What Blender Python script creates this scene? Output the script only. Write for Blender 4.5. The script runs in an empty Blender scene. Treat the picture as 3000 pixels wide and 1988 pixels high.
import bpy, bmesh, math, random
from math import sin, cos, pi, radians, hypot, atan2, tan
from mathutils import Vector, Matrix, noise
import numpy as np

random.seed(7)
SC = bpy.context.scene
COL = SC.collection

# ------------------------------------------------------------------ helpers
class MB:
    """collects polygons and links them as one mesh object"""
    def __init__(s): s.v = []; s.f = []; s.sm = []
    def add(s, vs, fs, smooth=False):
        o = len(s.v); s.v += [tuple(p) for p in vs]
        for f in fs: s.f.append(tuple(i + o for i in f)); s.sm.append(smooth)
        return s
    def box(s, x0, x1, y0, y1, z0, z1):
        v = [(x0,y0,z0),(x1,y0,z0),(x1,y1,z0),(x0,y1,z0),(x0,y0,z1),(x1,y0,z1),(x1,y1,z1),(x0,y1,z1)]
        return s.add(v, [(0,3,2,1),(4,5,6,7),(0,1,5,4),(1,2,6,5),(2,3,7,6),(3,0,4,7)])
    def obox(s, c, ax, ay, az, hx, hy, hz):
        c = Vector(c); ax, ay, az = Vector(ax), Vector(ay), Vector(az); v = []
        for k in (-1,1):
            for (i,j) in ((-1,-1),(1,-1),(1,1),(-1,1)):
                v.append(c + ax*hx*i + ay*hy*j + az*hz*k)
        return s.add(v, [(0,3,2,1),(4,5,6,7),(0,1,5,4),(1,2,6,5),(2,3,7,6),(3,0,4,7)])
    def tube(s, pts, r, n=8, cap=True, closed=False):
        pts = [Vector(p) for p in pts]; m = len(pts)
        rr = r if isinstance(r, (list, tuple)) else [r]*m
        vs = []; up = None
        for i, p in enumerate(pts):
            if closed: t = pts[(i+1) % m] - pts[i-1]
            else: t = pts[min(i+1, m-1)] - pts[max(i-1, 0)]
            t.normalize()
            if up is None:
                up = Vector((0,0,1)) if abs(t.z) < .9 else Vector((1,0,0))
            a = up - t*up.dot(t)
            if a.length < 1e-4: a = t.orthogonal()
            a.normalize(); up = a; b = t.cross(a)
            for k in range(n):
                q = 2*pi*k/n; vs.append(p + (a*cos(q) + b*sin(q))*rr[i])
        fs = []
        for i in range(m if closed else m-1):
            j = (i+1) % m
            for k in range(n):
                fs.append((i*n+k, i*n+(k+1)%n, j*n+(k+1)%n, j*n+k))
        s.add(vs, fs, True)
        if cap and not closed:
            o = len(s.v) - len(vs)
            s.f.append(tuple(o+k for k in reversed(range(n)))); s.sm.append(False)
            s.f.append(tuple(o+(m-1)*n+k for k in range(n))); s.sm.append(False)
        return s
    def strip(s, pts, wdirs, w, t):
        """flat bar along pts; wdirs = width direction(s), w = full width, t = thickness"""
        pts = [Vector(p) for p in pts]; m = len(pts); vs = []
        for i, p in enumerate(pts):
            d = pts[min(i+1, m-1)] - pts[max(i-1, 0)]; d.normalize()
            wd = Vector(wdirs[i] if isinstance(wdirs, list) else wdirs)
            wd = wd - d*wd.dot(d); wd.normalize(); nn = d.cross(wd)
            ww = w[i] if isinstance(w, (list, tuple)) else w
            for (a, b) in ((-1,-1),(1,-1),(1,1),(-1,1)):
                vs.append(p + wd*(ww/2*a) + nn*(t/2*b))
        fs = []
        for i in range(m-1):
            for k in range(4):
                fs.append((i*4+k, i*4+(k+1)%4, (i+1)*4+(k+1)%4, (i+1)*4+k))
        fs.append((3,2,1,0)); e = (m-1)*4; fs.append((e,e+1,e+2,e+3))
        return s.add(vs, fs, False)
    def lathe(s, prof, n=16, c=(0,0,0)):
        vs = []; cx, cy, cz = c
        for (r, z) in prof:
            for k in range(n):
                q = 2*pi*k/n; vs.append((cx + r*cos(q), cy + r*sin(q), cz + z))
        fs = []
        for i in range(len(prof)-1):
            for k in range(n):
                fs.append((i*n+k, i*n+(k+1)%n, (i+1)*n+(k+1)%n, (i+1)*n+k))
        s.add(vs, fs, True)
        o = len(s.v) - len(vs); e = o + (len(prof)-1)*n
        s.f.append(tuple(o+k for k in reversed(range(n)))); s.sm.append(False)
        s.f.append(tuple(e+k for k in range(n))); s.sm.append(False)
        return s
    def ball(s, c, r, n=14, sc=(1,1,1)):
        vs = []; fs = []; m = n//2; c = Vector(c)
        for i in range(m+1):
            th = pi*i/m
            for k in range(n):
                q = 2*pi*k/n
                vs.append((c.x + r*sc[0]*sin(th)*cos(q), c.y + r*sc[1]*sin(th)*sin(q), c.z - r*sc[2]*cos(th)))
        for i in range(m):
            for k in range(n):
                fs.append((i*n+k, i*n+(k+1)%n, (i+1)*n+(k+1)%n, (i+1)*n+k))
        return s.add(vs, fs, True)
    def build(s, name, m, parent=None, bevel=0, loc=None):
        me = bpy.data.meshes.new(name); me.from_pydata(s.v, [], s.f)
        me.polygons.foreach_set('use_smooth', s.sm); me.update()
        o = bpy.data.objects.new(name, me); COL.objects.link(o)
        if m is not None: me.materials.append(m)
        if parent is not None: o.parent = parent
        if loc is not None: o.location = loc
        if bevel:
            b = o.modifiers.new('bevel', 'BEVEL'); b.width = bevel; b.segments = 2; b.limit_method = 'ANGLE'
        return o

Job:
Emit, unaltered, the lines from the top of the listing down through the line that holds "COL = SC.collection"; emit nothing else.

Finished task:
What Blender Python script creates this scene? Output the script only. Write for Blender 4.5. The script runs in an empty Blender scene. Treat the picture as 3000 pixels wide and 1988 pixels high.
import bpy, bmesh, math, random
from math import sin, cos, pi, radians, hypot, atan2, tan
from mathutils import Vector, Matrix, noise
import numpy as np

random.seed(7)
SC = bpy.context.scene
COL = SC.collection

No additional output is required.